Our CEO, Ria Kalsi, reflects on the last 4 years and the impact on her & Matriarch.
Today is 4 years since we lost our Dad, Nab Kalsi. I use the verb ‘lost’ as if we’re going to ‘find’ him. When really, he’s gone. Dad died. And here we are, 4 years later, still living. Life really does go on and it’s a fact I gulp down every day.
I’m writing this bit on the 14th June, so a few days before. Monday was hard. The grief swelled up in my throat, that feeling when you want to scream and cry. The ache was so strong from the sadness that overcame me, I felt my heart was going to collapse. It astounds me, even 4 years later, the physical ache of Dad not being here. Mum used to describe feeling this ache for her own Dad but I couldn’t comprehend it, not having experienced anything anywhere near as painful. But boy oh boy, the ache is real. It’s like the bottom of my heart, chest and throat has fallen out but also like a balloon is uncomfortably swelling in that space. Then the breathing gets shallow and it’s this real, tremendous ache.
The ache encompasses it all - not having him, not seeing him, not being able to feel my hand in his or hear him call me ‘Ria baby’ anymore. And even as I write this, my blood runs cold, my hands get clammy and the heat grows on the back of my neck. The grief bubbles up but my sister, Sita, comes over to joke and give me a hug and it dissipates somewhat. But I can feel it still, lurking underneath, ready to burst over the weekend we have coming up. Sunday 16th June, Father’s Day and Monday 17th June, Dad’s anniversary.
It’s unbelievable now to fathom that there was a time, I would wake up feeling this deep ache every day. A colossal, dark ache that wouldn’t go away no matter how hard I laughed or how heavily I sobbed. Because the deep, unredeemable loss was and is never going to go away. I am beyond grateful to be Nab Kalsi’s daughter but my God it’s a difficult exchange to live in the shadow of so much love. It makes the ache so much deeper.
And then I flick onto WhatsApp and see my new profile pic - a gorgeous pic may I add - of me genuinely laughing in the sunshine at my best mates birthday in the park last week. I look at her and think, how? In the context of all of this, the loss you live with, how is it you’re able to laugh and find joy like this. I wonder if my friends look and think anything similar. Because if they do, seldom, if ever, does it get mentioned. And it astounds me as I write this, that yes, the last 4 years of my life have been amazing, perhaps the best ever. I’ve got two degrees, launched a successful business etc, all whilst dealing with this unbelievable loss. And I’m still able to smile and look gorgeous during golden hour. But that is just the way it is. Typing this phrase is weird.
‘The Way It Is’ by Bruce Hornsby was the song we used at Dad’s funeral, because it is just perfect.

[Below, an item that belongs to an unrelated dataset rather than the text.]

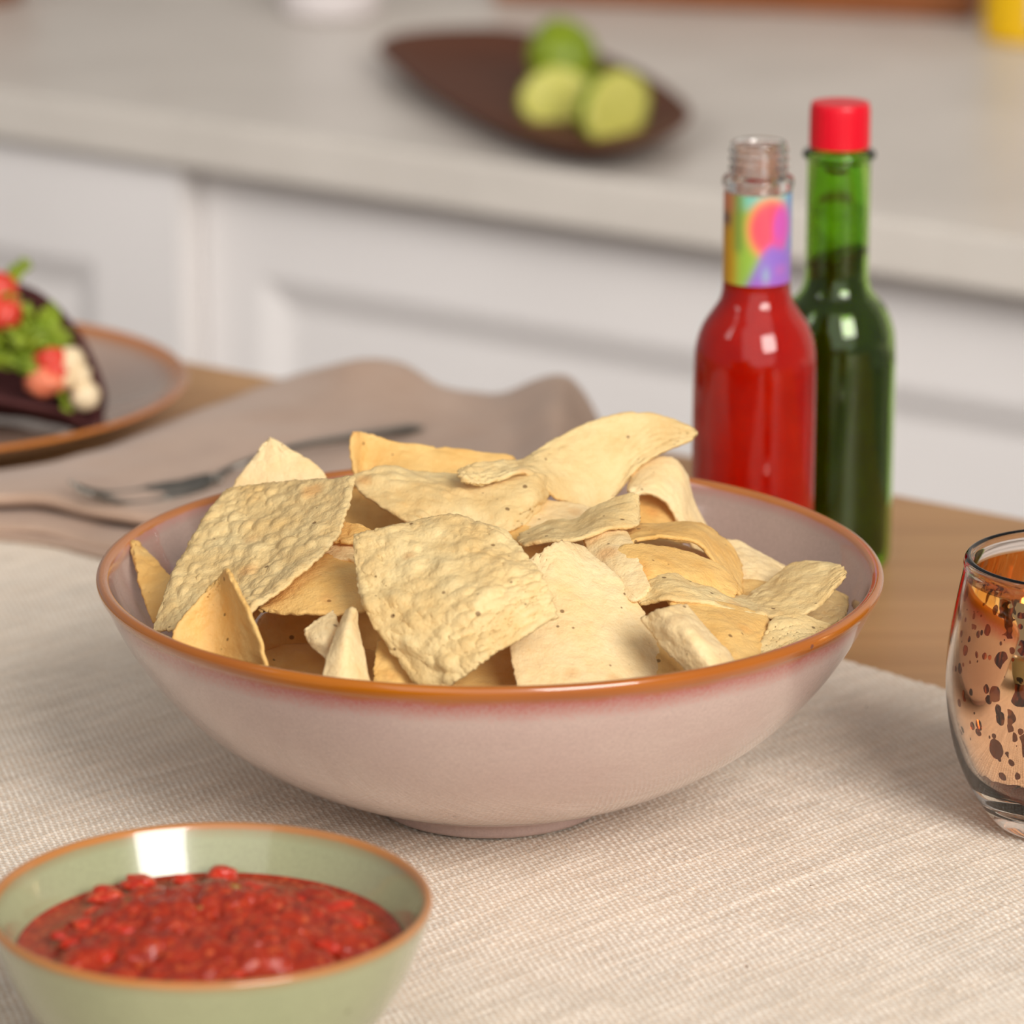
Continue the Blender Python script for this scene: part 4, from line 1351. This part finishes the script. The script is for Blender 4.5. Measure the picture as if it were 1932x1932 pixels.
# ------------------------------------------------------------------ things at the back of the counter
bA, bB = at_z(930, 2, CZ), at_z(1835, 40, CZ)
bd = (bB - bA) / np.linalg.norm(bB - bA)
bn = np.array([-bd[1], bd[0], 0])
if bn[1] < 0:
    bn = -bn
V, Fc = boxV(bA + UP * 0.0005, (bB - bA), bn * 0.16, UP * 0.045)
tag(bevel(obj('chopping_board', V, MAT['board'], faces=Fc, smooth=False, origin=bA), 0.003), 'thick brown wooden chopping board at the back of the worktop, top edge of picture', 'chopping board')
yb = at_z(1930, 74, CZ)
yb = np.array([yb[0], yb[1], CZ + 0.0003])
mb = thing('squeeze_bottle', 'yellow squeeze bottle with pale label, cut by the top right corner', 'bottle', yb)
V, Q = lathe(cr([(0.0004, 0.0006), (0.026, 0.0003), (0.0315, 0.003), (0.032, 0.02), (0.031, 0.06), (0.032, 0.10), (0.030, 0.125), (0.018, 0.145), (0.012, 0.15), (0.0004, 0.151)], 60), 72, yb)
obj('body', V, MAT['mustard'], mb, quads=Q)
a = np.linspace(0.05, 1.5, 24)
A, Zg = np.meshgrid(a, np.linspace(0.014, 0.10, 10), indexing='ij')
V = np.stack([yb[0] + 0.0326 * np.sin(A), yb[1] - 0.0326 * np.cos(A), yb[2] + Zg], -1)
obj('paper_label', *shell(V, 0.0006)[:1], MAT['pale_label'], mb, quads=shell(V, 0.0006)[1])
V, Q = lathe(cr([(0.014, 0.150), (0.014, 0.162), (0.006, 0.168), (0.003, 0.185), (0.0004, 0.186)], 24), 48, yb)
obj('cap', V, MAT['cap'], mb, quads=Q)
wc = at_z(625, 26, CZ)
wc = np.array([wc[0], wc[1], CZ + 0.0003])
can = thing('ceramic_jar', 'white ceramic jar at the back of the worktop, left of the leaf dish', 'jar', wc)
V, Q = lathe(cr([(0.0004, 0.0006), (0.034, 0.0003), (0.041, 0.004), (0.042, 0.02), (0.042, 0.09), (0.040, 0.10), (0.036, 0.102), (0.0004, 0.102)], 50), 72, wc)
obj('body', V, MAT['ceramic'], can, quads=Q)
V, Q = lathe(cr([(0.039, 0.1025), (0.040, 0.106), (0.03, 0.112), (0.008, 0.115), (0.009, 0.125), (0.0004, 0.128)], 30), 72, wc)
obj('lid', V, MAT['ceramic'], can, quads=Q)
wb = at_z(-38, -2, CZ)
wb = np.array([wb[0], wb[1], CZ + 0.0003])
V, Q = lathe(cr([(0.0004, 0.0006), (0.030, 0.0003), (0.034, 0.003), (0.045, 0.02), (0.052, 0.05), (0.0525, 0.053), (0.050, 0.053), (0.042, 0.02), (0.03, 0.007), (0.0004, 0.006)], 60), 72, wb)
tag(obj('wooden_bowl', V, MAT['board'], quads=Q, origin=wb), 'small brown wooden bowl at the back of the worktop, top left corner', 'bowl')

It perfectly summarised what Dad would’ve said about it all, ‘it is what it is guys, let’s get on with it.’ On the day of his funeral I was fine, totally spaced out really not in reality, but the moment that song started playing I completely broke. And it’s not been until a few months ago I’ve been able to listen to it without completely crumbling. But my dear father, it’s not just the way it is. It’s what we have to live with now and easy for you to say! You don’t know what it is to live without you.
And yet, we carry on, we choose to every day. Collapsing isn’t in my nature and being my father’s daughter, I’ve always strived to see what light I can make out of this terribly premature, unfair experience. The best way to describe it all, the last four years and where I stand with it all now is a quote I recently discovered from Hamlet. I’ve never read or studied it so I don’t know the context but in Act 4, Scene 5, Ophelia says,
‘I would give you some violets, but they wither'd all when my father died. They say he made a good end.’
I’ve read there’s a wider meaning around the flowers, but that’s not why I care about this quote. Instead, I care because it’s true. There’s a huge part of me, my innocence, my naivety, my heart that withered when Dad died. This is where so much of my sadness lies, in the future I had to say goodbye to along with my father. But what I’d add onto it, is that whilst the violets have withered, sunflowers bloom in the light of his legacy.
To anyone feeling daunted by the grief they have to now live with for the rest of your life – light will come for you and shine through the cracks as it always inevitably does.